Reproduce the data in its entirety, exactly as supplied.

.....

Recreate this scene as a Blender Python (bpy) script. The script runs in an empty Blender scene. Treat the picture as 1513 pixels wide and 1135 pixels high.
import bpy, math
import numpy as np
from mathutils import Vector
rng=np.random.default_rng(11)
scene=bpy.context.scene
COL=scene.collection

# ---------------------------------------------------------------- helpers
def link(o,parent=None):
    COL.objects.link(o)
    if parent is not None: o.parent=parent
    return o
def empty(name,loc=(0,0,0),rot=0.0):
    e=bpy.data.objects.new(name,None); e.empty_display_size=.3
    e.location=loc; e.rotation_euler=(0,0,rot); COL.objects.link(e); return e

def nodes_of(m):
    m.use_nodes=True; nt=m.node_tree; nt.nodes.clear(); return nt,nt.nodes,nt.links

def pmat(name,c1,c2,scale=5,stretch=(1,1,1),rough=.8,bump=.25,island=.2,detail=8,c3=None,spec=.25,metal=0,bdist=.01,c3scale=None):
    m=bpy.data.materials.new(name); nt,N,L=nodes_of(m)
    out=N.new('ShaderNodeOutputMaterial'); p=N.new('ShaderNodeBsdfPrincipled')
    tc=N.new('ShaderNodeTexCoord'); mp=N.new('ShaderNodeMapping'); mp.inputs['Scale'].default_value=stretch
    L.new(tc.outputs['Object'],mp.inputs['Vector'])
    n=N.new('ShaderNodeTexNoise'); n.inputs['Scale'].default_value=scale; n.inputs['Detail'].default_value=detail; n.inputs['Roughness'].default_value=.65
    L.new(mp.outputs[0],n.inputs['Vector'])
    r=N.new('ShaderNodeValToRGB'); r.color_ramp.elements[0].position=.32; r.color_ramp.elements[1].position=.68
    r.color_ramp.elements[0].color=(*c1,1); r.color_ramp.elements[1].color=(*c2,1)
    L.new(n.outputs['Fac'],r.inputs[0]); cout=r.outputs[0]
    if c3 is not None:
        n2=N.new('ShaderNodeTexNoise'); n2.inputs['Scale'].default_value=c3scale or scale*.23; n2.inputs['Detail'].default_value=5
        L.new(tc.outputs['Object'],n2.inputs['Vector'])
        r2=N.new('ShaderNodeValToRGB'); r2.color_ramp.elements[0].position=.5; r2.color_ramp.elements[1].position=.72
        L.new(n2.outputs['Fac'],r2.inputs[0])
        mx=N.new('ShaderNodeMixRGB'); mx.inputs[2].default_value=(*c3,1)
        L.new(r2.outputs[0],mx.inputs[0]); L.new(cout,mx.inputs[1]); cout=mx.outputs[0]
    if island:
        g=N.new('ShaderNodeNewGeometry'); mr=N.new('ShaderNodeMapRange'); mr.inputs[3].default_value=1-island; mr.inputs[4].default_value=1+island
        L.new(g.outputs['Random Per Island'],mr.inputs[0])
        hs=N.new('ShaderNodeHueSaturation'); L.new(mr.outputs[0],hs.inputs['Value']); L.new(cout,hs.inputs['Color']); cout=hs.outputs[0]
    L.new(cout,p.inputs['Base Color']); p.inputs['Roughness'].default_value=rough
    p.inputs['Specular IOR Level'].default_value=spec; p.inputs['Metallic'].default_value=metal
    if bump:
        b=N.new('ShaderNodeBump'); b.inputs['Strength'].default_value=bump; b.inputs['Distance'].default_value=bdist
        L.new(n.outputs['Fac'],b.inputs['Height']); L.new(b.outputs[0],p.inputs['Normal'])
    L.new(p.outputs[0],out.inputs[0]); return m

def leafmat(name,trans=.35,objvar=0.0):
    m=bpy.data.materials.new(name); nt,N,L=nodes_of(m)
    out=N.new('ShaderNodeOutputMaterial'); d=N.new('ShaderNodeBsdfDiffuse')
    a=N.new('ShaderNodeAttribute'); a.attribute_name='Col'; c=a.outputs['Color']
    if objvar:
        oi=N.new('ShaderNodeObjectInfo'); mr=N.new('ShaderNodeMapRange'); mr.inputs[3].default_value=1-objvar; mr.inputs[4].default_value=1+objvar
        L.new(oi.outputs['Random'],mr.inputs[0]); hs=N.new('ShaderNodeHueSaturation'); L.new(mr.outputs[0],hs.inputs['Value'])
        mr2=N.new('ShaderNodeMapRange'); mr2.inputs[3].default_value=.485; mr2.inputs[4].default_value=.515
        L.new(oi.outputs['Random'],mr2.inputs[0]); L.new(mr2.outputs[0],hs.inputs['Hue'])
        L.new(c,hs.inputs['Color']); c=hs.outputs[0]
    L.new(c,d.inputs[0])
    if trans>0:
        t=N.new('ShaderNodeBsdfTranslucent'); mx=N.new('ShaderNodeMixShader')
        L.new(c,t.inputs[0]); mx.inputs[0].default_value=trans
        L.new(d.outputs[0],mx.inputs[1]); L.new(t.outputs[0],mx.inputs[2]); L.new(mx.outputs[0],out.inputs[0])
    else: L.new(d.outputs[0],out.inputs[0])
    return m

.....

*WRITTEN RESPONSE*:
Recreate this scene as a Blender Python (bpy) script. The script runs in an empty Blender scene. Treat the picture as 1513 pixels wide and 1135 pixels high.
import bpy, math
import numpy as np
from mathutils import Vector
rng=np.random.default_rng(11)
scene=bpy.context.scene
COL=scene.collection

# ---------------------------------------------------------------- helpers
def link(o,parent=None):
    COL.objects.link(o)
    if parent is not None: o.parent=parent
    return o
def empty(name,loc=(0,0,0),rot=0.0):
    e=bpy.data.objects.new(name,None); e.empty_display_size=.3
    e.location=loc; e.rotation_euler=(0,0,rot); COL.objects.link(e); return e

def nodes_of(m):
    m.use_nodes=True; nt=m.node_tree; nt.nodes.clear(); return nt,nt.nodes,nt.links

def pmat(name,c1,c2,scale=5,stretch=(1,1,1),rough=.8,bump=.25,island=.2,detail=8,c3=None,spec=.25,metal=0,bdist=.01,c3scale=None):
    m=bpy.data.materials.new(name); nt,N,L=nodes_of(m)
    out=N.new('ShaderNodeOutputMaterial'); p=N.new('ShaderNodeBsdfPrincipled')
    tc=N.new('ShaderNodeTexCoord'); mp=N.new('ShaderNodeMapping'); mp.inputs['Scale'].default_value=stretch
    L.new(tc.outputs['Object'],mp.inputs['Vector'])
    n=N.new('ShaderNodeTexNoise'); n.inputs['Scale'].default_value=scale; n.inputs['Detail'].default_value=detail; n.inputs['Roughness'].default_value=.65
    L.new(mp.outputs[0],n.inputs['Vector'])
    r=N.new('ShaderNodeValToRGB'); r.color_ramp.elements[0].position=.32; r.color_ramp.elements[1].position=.68
    r.color_ramp.elements[0].color=(*c1,1); r.color_ramp.elements[1].color=(*c2,1)
    L.new(n.outputs['Fac'],r.inputs[0]); cout=r.outputs[0]
    if c3 is not None:
        n2=N.new('ShaderNodeTexNoise'); n2.inputs['Scale'].default_value=c3scale or scale*.23; n2.inputs['Detail'].default_value=5
        L.new(tc.outputs['Object'],n2.inputs['Vector'])
        r2=N.new('ShaderNodeValToRGB'); r2.color_ramp.elements[0].position=.5; r2.color_ramp.elements[1].position=.72
        L.new(n2.outputs['Fac'],r2.inputs[0])
        mx=N.new('ShaderNodeMixRGB'); mx.inputs[2].default_value=(*c3,1)
        L.new(r2.outputs[0],mx.inputs[0]); L.new(cout,mx.inputs[1]); cout=mx.outputs[0]
    if island:
        g=N.new('ShaderNodeNewGeometry'); mr=N.new('ShaderNodeMapRange'); mr.inputs[3].default_value=1-island; mr.inputs[4].default_value=1+island
        L.new(g.outputs['Random Per Island'],mr.inputs[0])
        hs=N.new('ShaderNodeHueSaturation'); L.new(mr.outputs[0],hs.inputs['Value']); L.new(cout,hs.inputs['Color']); cout=hs.outputs[0]
    L.new(cout,p.inputs['Base Color']); p.inputs['Roughness'].default_value=rough
    p.inputs['Specular IOR Level'].default_value=spec; p.inputs['Metallic'].default_value=metal
    if bump:
        b=N.new('ShaderNodeBump'); b.inputs['Strength'].default_value=bump; b.inputs['Distance'].default_value=bdist
        L.new(n.outputs['Fac'],b.inputs['Height']); L.new(b.outputs[0],p.inputs['Normal'])
    L.new(p.outputs[0],out.inputs[0]); return m

def leafmat(name,trans=.35,objvar=0.0):
    m=bpy.data.materials.new(name); nt,N,L=nodes_of(m)
    out=N.new('ShaderNodeOutputMaterial'); d=N.new('ShaderNodeBsdfDiffuse')
    a=N.new('ShaderNodeAttribute'); a.attribute_name='Col'; c=a.outputs['Color']
    if objvar:
        oi=N.new('ShaderNodeObjectInfo'); mr=N.new('ShaderNodeMapRange'); mr.inputs[3].default_value=1-objvar; mr.inputs[4].default_value=1+objvar
        L.new(oi.outputs['Random'],mr.inputs[0]); hs=N.new('ShaderNodeHueSaturation'); L.new(mr.outputs[0],hs.inputs['Value'])
        mr2=N.new('ShaderNodeMapRange'); mr2.inputs[3].default_value=.485; mr2.inputs[4].default_value=.515
        L.new(oi.outputs['Random'],mr2.inputs[0]); L.new(mr2.outputs[0],hs.inputs['Hue'])
        L.new(c,hs.inputs['Color']); c=hs.outputs[0]
    L.new(c,d.inputs[0])
    if trans>0:
        t=N.new('ShaderNodeBsdfTranslucent'); mx=N.new('ShaderNodeMixShader')
        L.new(c,t.inputs[0]); mx.inputs[0].default_value=trans
        L.new(d.outputs[0],mx.inputs[1]); L.new(t.outputs[0],mx.inputs[2]); L.new(mx.outputs[0],out.inputs[0])
    else: L.new(d.outputs[0],out.inputs[0])
    return m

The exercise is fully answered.